Development of a technology for manufacturing a heat-shielding structure on nitrogen cryocontainers, excluding heat transfer through gas

TL;DR

This paper presents a new process for creating low-heat-conductivity thermal insulation in nitrogen cryocontainers by degassing cushioning material and replacing water molecules with dry nitrogen, reducing thermal conductivity.

Contribution

It introduces a method to accelerate vacuum achievement and lower thermal conductivity in SVTI layers by using degassed cushioning material with dry nitrogen molecules.

Findings

Achieved 11% reduction in effective thermal conductivity.

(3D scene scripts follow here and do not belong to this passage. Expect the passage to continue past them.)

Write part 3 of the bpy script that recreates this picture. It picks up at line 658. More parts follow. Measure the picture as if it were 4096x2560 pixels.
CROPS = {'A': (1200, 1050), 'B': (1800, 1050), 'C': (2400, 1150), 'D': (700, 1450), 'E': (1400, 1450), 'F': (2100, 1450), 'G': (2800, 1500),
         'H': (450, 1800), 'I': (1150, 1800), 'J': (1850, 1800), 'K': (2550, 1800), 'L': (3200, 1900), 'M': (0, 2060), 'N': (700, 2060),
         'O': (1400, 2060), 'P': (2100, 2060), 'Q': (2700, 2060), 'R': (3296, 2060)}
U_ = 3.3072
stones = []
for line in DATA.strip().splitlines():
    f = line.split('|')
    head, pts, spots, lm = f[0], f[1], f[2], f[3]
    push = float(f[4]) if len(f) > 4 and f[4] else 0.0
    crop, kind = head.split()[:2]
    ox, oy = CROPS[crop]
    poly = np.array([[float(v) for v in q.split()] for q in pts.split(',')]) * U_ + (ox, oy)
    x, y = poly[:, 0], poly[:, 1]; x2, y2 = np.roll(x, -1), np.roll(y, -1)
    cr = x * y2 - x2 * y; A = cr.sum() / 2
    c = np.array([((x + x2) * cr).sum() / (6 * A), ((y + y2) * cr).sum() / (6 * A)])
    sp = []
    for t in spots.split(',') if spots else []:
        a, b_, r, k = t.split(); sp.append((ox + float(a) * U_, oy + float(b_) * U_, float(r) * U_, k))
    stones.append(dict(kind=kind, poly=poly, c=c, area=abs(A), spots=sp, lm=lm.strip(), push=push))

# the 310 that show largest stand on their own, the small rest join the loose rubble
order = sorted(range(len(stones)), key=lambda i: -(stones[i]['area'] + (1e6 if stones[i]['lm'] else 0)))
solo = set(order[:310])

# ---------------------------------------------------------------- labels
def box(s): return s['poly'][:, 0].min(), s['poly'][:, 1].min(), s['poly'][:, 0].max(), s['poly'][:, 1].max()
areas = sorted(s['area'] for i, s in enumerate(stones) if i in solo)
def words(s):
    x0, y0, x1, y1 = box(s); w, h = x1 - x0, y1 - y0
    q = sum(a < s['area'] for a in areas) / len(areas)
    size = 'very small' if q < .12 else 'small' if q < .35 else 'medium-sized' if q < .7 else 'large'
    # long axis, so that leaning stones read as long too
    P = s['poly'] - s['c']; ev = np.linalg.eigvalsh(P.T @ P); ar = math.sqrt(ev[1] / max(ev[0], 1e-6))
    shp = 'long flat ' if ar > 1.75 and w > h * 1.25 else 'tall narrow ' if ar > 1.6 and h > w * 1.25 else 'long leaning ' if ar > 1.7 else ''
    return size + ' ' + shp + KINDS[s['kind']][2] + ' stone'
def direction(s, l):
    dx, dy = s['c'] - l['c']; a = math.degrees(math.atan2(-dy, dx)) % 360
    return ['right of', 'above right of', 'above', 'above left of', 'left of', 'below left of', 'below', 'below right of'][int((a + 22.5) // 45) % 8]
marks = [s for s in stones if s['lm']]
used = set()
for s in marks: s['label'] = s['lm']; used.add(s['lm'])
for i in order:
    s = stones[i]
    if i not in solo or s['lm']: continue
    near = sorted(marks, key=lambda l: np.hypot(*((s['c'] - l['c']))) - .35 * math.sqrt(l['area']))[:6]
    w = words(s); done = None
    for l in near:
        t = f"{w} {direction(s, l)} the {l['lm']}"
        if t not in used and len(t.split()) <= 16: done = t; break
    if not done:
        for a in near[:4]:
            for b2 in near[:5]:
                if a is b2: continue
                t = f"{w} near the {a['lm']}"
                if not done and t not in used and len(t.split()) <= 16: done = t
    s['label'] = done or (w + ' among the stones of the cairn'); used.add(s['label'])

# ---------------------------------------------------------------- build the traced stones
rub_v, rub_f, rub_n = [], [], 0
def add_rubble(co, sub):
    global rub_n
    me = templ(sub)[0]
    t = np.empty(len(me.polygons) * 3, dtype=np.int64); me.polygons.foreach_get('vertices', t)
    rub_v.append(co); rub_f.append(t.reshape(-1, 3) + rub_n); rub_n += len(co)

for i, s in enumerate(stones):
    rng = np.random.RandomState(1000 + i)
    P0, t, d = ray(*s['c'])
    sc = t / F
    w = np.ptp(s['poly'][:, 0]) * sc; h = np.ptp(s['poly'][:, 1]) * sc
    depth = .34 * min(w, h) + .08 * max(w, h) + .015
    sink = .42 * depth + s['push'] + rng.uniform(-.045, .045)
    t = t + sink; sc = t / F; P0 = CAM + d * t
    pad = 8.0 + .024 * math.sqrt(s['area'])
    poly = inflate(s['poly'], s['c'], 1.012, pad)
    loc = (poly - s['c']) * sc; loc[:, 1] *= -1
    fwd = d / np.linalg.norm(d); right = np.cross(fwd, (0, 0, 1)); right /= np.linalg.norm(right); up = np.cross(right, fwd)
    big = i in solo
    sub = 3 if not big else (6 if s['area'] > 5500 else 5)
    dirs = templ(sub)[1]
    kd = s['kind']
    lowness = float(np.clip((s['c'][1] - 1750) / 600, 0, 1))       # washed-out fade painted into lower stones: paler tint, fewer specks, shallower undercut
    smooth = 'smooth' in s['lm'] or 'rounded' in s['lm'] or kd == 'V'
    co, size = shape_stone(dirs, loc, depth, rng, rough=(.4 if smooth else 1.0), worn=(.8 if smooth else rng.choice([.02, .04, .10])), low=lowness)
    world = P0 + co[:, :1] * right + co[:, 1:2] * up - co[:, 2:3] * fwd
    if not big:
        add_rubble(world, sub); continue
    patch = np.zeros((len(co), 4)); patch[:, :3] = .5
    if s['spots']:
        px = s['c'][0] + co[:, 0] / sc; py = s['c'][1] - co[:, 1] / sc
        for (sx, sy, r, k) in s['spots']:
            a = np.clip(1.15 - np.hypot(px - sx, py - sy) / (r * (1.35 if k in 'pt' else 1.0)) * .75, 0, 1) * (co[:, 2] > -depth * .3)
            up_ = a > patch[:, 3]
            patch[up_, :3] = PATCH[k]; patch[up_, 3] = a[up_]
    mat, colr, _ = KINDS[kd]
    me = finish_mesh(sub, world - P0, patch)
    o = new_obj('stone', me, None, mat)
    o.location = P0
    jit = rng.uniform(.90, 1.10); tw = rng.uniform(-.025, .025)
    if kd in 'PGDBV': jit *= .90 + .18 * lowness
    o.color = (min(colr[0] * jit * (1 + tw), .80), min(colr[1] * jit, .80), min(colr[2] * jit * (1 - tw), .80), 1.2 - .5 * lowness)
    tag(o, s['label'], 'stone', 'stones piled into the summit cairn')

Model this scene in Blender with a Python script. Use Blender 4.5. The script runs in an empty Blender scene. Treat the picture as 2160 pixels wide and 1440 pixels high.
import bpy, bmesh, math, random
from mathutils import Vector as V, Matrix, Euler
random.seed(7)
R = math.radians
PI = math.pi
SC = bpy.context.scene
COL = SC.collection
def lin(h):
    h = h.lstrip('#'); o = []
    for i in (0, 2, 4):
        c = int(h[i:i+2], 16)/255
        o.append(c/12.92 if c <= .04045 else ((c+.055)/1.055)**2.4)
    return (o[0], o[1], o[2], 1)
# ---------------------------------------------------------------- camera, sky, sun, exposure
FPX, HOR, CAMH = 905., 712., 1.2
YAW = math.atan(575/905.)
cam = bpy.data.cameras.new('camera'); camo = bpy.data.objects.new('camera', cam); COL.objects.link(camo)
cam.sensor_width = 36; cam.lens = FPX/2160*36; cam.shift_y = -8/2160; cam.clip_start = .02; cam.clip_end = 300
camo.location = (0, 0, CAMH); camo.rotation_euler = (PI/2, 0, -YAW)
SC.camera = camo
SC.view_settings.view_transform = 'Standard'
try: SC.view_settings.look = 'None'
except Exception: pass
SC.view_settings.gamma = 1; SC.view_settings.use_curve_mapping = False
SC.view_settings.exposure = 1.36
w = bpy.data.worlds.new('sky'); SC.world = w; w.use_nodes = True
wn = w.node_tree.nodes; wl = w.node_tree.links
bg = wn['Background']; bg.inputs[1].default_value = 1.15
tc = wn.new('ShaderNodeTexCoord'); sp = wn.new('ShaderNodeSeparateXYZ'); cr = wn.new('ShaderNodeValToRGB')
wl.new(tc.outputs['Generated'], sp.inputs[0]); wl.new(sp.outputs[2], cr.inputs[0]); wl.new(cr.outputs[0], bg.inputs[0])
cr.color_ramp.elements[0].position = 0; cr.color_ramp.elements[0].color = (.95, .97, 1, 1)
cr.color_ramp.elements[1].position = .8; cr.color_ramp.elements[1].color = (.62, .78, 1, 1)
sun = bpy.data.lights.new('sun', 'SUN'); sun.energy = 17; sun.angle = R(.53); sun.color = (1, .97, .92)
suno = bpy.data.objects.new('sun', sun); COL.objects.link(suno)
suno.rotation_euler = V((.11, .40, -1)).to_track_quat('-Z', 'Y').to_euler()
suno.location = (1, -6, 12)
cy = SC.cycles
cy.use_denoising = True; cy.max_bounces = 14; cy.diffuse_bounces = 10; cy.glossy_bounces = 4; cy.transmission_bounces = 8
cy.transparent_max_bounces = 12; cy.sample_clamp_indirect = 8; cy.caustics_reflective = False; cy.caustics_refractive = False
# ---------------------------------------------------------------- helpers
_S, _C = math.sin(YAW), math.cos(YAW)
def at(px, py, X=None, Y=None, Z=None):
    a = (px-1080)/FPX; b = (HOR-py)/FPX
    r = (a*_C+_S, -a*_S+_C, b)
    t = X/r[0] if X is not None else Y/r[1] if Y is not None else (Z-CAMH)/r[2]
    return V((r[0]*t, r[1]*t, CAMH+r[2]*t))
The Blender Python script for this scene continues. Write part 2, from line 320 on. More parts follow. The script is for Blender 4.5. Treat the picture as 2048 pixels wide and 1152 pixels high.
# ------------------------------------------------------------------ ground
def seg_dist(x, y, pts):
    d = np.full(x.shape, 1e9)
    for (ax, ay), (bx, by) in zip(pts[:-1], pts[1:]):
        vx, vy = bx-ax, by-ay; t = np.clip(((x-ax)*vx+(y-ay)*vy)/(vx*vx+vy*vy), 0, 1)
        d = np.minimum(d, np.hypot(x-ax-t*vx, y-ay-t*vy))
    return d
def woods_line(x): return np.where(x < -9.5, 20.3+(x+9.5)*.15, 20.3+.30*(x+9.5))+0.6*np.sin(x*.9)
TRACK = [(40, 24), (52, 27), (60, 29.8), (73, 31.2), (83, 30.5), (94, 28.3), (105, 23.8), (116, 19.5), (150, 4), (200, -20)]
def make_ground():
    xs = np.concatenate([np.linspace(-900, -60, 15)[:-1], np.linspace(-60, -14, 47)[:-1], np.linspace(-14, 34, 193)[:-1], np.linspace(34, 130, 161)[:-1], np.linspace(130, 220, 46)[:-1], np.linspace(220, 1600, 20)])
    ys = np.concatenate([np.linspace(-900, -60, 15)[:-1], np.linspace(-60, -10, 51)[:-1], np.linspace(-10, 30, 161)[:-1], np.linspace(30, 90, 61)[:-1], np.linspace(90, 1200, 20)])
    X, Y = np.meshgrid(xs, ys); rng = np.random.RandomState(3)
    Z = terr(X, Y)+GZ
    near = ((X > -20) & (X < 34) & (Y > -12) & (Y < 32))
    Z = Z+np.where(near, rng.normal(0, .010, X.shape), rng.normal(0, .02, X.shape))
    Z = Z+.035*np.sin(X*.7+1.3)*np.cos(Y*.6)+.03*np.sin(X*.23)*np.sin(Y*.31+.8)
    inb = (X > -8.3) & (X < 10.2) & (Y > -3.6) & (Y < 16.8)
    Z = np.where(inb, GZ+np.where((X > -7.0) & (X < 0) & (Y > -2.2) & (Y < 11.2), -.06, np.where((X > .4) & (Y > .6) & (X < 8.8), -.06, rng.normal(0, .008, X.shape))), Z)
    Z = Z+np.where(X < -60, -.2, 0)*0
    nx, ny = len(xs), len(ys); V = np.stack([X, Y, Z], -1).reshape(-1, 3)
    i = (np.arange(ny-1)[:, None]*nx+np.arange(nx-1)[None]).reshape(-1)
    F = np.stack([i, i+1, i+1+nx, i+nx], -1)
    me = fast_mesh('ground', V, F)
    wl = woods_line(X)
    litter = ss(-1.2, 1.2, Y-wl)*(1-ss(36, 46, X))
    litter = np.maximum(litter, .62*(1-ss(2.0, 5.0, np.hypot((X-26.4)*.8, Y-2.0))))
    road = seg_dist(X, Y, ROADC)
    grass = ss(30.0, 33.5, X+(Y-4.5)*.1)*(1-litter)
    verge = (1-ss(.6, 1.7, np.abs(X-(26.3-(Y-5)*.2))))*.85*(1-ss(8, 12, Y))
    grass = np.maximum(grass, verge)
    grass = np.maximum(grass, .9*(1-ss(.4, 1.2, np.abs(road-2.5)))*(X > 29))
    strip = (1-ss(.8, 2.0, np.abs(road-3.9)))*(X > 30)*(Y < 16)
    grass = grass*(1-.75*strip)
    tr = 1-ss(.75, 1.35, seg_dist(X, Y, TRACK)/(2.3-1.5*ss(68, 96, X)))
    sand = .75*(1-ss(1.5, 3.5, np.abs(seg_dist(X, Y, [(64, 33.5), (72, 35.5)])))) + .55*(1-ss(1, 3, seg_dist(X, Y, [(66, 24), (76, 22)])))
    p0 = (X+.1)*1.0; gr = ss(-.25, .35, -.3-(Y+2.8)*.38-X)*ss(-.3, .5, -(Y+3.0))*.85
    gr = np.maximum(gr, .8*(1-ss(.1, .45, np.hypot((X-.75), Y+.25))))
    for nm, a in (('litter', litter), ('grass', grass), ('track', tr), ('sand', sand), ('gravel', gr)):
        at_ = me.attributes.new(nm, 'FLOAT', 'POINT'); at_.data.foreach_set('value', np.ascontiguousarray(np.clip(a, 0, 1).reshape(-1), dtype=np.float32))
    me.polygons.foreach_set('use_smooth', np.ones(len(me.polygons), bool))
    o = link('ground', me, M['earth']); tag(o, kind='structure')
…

Accelerated vacuum process by 20 hours.

Optimal thermal conductivity composed of 33% radiant and 67% contact-conductive components.

Abstract

One of the important stages in the creation of the scientific and technical foundations for the calculation, design and manufacturing technology of the lowest heat-conductivity thermal protection from screen-vacuum thermal insulation (SVTI) is the development of a process for achieving the optimal vacuum in the SVTI layers, since at this pressure, thermal conductivity through the SVTI is carried out only due to the radiant and contact-conductive components. It is proposed to obtain such a pressure in thermal insulation by using cushioning material in it, which was previously degassed in a separate vacuum chamber at 370-380 K for 12 hours in order to remove water molecules from its structure and then replace them with dry nitrogen molecules. These molecules have 3-4 times less heat of adsorption; therefore they are pumped out faster. As a result, it becomes possible to accelerate (by 20 hours) to achieve optimal vacuum in thermal insulation, as well as 11% lower effective thermal conductivity. The analysis carried out (according to the developed methodology) showed that the achieved optimal effective thermal conductivity of thermal insulation in a cryocontainers is determined by 33% of radiant thermal conductivity and 67% of the contact-conductive component.